From Canada: We had been going out for two years and a half, loved listening rock music together and we were first loves. He was my first and I was his. We would have celebrated our third year together June 12th 2016 had he not broken up with me on march 7th. I loved him so much, but I began slipping away when he wasn’t trying to get me anymore (didn’t make me feel wanted) so then I started being distant, rude, and it wasn’t hard for me to start arguments on anything. I realize I pushed him away so much. When we had arguments he saw me as an evil person who didn’t know when to stop arguing. I realize we had a serious lack of communication, and that I was trying to get his love back by fighting and making him feel bad so he would love me more. That logic makes no sense, I know. I feel incredibly sorry about everything I have done to push him away in the relationship. We moved in together for our first year of university and that is when things started to go down. I didn’t cook much, didn’t listen to him, anything. I would love for him to see how wonderful I truly am and not the person he’d been with for the past year. His parents are very much involved in his life. On the night before he broke up with me I texted him because he hadn’t texted me in two days (we went home for march break) and was upset over it. He told me he wanted to spend time with his family and that if I had nothing good to say to not text him. I left him alone but I called him around 11pm. He was drunk at a friends. I told him our relationship was obviously over if he were to do things like that, I swore a bit on text, etc. The next day he texted me he was on his way home, that I was to find my own drive and that he was going up with his parents and moving out because he couldn’t do this anymore. His parents told him to move out, I am fairly certain. Some parts of our texts he said he still has feelings, and at the end he told me no. Please help fix this!

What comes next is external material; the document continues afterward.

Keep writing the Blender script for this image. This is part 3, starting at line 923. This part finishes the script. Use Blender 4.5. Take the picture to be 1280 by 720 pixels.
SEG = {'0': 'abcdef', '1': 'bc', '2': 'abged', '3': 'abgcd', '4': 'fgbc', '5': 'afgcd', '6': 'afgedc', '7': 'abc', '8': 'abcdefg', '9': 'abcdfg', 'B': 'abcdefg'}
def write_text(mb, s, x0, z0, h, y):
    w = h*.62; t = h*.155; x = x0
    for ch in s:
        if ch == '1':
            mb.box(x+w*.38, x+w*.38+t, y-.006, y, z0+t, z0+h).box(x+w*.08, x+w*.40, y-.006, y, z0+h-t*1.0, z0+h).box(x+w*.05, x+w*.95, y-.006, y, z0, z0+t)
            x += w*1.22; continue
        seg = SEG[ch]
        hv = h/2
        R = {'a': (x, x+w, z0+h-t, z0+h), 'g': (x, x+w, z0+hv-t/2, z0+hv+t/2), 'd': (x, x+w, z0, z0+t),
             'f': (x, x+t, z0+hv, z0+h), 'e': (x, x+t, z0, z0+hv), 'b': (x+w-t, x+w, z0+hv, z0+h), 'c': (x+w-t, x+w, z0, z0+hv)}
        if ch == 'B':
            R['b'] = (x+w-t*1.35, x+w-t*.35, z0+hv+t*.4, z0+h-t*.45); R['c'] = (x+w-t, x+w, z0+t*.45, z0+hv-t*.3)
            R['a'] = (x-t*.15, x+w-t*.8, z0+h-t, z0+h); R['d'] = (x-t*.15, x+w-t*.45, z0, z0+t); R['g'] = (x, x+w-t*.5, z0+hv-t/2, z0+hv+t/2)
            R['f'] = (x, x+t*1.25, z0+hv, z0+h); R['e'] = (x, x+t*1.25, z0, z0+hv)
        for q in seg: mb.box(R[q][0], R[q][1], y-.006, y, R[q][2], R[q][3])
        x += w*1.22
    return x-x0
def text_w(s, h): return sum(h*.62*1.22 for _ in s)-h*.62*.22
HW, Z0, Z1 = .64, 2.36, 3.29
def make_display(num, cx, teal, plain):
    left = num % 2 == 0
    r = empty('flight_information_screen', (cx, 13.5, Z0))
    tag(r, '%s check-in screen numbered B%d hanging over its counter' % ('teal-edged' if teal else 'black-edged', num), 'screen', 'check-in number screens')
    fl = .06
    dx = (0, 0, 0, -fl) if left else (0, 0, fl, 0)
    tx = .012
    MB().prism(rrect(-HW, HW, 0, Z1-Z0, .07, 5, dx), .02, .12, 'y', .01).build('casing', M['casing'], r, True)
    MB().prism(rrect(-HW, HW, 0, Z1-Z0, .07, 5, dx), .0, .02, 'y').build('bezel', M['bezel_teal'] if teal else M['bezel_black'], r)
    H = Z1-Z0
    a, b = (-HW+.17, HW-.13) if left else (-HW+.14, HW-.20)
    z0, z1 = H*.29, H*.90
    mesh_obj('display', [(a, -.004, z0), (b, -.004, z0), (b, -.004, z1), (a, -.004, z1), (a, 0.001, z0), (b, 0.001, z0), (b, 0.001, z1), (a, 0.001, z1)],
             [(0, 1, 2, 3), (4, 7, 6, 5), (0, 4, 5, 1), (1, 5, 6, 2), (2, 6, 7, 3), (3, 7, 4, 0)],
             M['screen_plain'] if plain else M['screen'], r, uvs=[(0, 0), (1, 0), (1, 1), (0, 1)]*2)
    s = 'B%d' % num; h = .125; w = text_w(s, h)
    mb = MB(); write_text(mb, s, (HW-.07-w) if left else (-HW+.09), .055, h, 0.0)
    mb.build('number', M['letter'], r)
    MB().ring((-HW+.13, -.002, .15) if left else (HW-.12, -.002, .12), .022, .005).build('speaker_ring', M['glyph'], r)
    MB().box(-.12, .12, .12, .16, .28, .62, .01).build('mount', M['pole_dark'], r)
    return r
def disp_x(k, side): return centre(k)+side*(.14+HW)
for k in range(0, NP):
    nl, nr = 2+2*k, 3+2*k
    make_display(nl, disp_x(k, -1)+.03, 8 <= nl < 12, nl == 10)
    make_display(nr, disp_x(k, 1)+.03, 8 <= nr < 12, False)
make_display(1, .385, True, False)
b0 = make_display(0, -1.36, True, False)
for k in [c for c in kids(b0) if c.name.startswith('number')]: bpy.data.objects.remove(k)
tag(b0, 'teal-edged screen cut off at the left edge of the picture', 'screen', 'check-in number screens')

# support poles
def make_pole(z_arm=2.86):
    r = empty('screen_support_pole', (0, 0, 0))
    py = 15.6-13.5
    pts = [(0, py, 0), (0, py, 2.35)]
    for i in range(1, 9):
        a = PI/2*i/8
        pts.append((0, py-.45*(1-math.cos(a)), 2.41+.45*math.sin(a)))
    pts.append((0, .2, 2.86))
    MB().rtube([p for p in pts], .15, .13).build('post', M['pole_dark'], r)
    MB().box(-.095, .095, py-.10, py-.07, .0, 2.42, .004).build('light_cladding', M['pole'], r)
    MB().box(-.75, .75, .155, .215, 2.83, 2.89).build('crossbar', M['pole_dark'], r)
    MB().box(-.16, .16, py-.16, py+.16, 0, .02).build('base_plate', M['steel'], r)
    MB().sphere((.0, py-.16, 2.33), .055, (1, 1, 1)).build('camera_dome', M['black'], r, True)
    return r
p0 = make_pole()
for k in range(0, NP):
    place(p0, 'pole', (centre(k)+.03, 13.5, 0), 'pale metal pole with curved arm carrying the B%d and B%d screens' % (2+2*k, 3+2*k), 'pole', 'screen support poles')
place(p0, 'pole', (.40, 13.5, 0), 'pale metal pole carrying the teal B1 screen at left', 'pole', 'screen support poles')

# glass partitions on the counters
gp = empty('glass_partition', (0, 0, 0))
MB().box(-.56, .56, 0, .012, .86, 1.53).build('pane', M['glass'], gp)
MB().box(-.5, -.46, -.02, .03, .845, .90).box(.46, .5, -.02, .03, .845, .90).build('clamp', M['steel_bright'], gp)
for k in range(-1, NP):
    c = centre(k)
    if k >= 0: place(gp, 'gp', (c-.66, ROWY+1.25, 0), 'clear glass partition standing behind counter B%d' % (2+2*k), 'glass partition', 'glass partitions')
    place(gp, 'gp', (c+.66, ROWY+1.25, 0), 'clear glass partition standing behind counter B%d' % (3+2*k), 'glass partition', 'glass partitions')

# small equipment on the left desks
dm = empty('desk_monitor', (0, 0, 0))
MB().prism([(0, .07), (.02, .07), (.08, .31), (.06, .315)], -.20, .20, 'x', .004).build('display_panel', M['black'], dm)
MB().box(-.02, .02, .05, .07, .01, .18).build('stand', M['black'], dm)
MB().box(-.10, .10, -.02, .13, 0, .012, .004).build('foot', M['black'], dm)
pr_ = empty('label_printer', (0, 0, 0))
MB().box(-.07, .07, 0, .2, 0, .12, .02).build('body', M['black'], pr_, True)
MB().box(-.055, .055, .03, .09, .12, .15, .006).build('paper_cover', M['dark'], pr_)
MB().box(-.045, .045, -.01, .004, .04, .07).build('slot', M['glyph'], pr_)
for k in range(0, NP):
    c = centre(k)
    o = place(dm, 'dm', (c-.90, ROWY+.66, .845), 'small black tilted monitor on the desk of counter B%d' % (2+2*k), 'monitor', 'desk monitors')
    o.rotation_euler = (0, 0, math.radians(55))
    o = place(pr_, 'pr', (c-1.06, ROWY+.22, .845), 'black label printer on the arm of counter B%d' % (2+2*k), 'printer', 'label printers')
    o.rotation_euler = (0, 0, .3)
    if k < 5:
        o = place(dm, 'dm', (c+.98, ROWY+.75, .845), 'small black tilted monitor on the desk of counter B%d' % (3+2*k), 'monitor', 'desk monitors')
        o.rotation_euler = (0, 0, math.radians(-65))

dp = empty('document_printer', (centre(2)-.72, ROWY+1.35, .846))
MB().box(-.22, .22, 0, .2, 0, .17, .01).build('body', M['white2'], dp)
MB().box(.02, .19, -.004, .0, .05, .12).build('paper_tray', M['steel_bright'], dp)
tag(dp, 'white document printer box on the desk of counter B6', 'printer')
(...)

Thank you for asking your question. The “fix” for this has to do with letting go and taking the good that was in the relationship forward — while learning from the parts that went bad. Just because you want him back doesn’t mean that is where the work is. The priority is to understand why you pushed him away and why you chose to: “… get his love back by fighting and making him feel bad so he would love me more.” Until you recognize why this was your chosen strategy it is likely to happen again.
Before you pursue him take some time talking to a counselor at the university. Don’t jump back into this or another relationship until you can learn a bit more about yourself.